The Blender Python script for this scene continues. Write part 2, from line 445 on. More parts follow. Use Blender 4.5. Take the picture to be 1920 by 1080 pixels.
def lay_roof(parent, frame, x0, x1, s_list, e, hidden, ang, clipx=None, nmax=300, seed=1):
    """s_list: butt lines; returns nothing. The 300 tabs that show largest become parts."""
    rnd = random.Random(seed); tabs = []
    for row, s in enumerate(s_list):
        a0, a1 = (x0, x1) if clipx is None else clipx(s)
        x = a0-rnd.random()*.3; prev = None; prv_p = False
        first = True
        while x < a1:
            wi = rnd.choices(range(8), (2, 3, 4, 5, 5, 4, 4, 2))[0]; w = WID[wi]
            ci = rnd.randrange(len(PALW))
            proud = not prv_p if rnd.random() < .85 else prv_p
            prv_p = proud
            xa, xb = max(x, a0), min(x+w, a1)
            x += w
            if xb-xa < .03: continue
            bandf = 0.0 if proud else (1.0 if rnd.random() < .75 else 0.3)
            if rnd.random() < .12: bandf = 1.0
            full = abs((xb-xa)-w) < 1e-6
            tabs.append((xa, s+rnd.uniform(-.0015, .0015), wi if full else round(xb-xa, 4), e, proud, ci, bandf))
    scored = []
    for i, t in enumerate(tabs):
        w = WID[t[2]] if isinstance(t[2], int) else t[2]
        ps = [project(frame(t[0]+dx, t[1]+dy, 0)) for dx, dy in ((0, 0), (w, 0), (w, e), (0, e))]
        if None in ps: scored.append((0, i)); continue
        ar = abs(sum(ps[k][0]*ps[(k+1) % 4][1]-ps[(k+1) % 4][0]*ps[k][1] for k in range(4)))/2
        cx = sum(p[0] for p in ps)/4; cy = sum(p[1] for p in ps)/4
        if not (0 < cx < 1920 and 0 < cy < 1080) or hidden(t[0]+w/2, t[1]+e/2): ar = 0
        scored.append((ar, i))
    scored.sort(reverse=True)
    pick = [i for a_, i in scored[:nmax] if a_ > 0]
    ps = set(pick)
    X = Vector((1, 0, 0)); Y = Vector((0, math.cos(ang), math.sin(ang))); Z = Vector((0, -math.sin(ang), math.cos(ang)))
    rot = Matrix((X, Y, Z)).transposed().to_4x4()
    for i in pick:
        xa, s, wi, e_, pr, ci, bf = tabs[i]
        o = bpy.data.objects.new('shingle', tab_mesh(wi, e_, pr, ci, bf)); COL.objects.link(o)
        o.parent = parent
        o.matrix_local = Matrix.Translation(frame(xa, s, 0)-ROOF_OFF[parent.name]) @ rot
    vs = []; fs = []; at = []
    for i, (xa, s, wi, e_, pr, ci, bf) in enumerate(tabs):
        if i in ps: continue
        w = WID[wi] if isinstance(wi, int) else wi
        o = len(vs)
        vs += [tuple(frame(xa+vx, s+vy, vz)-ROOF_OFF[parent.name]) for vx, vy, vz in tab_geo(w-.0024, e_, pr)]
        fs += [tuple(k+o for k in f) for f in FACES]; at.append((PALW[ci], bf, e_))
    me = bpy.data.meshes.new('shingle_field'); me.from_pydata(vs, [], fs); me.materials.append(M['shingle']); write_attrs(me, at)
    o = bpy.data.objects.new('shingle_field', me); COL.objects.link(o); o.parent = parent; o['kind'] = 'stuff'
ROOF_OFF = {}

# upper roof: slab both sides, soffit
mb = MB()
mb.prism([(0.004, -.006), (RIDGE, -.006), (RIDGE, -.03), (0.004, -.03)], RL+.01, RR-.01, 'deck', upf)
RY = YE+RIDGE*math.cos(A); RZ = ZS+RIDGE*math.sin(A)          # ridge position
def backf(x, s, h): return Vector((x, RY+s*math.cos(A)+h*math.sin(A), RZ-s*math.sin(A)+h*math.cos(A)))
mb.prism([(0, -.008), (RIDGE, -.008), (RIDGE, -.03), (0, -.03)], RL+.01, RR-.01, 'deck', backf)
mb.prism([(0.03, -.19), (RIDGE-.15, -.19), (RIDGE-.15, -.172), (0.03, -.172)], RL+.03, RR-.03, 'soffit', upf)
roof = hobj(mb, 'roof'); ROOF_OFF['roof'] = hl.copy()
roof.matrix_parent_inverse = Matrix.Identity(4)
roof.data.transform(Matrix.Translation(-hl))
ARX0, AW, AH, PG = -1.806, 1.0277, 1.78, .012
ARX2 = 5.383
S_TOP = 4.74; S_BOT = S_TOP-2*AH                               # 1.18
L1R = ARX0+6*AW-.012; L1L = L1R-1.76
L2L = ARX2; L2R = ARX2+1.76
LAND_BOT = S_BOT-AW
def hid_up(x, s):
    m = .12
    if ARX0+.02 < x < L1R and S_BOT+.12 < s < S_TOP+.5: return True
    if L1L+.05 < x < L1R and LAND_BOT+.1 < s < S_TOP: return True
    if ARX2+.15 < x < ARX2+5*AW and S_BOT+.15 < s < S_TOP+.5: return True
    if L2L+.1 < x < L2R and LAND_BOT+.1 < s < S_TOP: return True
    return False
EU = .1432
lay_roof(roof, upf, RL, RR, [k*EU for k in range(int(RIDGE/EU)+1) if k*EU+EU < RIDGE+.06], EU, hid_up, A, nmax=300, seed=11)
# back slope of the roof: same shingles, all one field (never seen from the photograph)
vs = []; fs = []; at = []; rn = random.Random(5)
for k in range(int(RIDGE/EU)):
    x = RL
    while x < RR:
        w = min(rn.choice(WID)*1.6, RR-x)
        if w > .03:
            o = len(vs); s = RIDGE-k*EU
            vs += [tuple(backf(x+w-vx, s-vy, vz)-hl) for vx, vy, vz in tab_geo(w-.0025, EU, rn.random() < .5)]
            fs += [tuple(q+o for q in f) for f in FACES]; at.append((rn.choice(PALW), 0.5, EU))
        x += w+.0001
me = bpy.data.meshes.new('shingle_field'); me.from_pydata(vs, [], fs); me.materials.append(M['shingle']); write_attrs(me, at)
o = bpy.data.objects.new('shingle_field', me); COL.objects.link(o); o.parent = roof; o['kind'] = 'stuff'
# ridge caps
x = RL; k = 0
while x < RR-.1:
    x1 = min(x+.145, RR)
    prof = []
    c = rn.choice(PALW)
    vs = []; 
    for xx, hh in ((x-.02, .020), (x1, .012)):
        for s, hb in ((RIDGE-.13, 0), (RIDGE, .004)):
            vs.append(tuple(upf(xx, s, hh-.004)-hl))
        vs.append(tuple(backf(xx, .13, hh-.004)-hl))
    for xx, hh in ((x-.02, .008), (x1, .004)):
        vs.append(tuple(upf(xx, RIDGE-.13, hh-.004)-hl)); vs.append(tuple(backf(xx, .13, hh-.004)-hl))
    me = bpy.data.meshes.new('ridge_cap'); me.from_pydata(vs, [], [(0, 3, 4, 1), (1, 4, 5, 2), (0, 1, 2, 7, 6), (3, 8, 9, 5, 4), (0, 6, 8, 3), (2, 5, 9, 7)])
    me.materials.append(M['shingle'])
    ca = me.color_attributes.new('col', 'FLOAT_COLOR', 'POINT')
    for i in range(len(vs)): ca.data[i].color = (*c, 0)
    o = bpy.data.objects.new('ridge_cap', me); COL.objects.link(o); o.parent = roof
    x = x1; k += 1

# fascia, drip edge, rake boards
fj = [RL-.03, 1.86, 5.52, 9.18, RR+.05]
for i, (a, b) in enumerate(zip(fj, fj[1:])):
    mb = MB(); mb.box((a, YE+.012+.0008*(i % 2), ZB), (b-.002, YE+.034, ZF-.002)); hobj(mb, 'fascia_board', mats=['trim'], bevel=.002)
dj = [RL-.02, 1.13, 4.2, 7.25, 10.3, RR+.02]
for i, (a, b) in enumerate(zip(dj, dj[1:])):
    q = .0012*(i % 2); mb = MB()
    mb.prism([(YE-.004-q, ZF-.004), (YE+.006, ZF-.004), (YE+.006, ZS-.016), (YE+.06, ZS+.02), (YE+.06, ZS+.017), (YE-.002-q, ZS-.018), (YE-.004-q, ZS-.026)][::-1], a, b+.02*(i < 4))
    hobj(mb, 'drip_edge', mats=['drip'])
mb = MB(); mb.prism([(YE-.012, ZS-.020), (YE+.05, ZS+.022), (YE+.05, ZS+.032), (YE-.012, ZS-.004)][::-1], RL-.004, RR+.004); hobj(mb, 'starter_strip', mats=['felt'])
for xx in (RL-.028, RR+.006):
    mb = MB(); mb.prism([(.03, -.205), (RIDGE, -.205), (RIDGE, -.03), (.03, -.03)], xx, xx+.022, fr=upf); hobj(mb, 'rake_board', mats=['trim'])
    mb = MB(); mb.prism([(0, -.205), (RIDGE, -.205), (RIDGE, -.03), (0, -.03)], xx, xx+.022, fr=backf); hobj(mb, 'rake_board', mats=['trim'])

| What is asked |
From the first line above through the line that contains "if xb-xa < .03: continue", quote each line exactly. Output nothing more.

| Output below |
The Blender Python script for this scene continues. Write part 2, from line 445 on. More parts follow. Use Blender 4.5. Take the picture to be 1920 by 1080 pixels.
def lay_roof(parent, frame, x0, x1, s_list, e, hidden, ang, clipx=None, nmax=300, seed=1):
    """s_list: butt lines; returns nothing. The 300 tabs that show largest become parts."""
    rnd = random.Random(seed); tabs = []
    for row, s in enumerate(s_list):
        a0, a1 = (x0, x1) if clipx is None else clipx(s)
        x = a0-rnd.random()*.3; prev = None; prv_p = False
        first = True
        while x < a1:
            wi = rnd.choices(range(8), (2, 3, 4, 5, 5, 4, 4, 2))[0]; w = WID[wi]
            ci = rnd.randrange(len(PALW))
            proud = not prv_p if rnd.random() < .85 else prv_p
            prv_p = proud
            xa, xb = max(x, a0), min(x+w, a1)
            x += w
            if xb-xa < .03: continue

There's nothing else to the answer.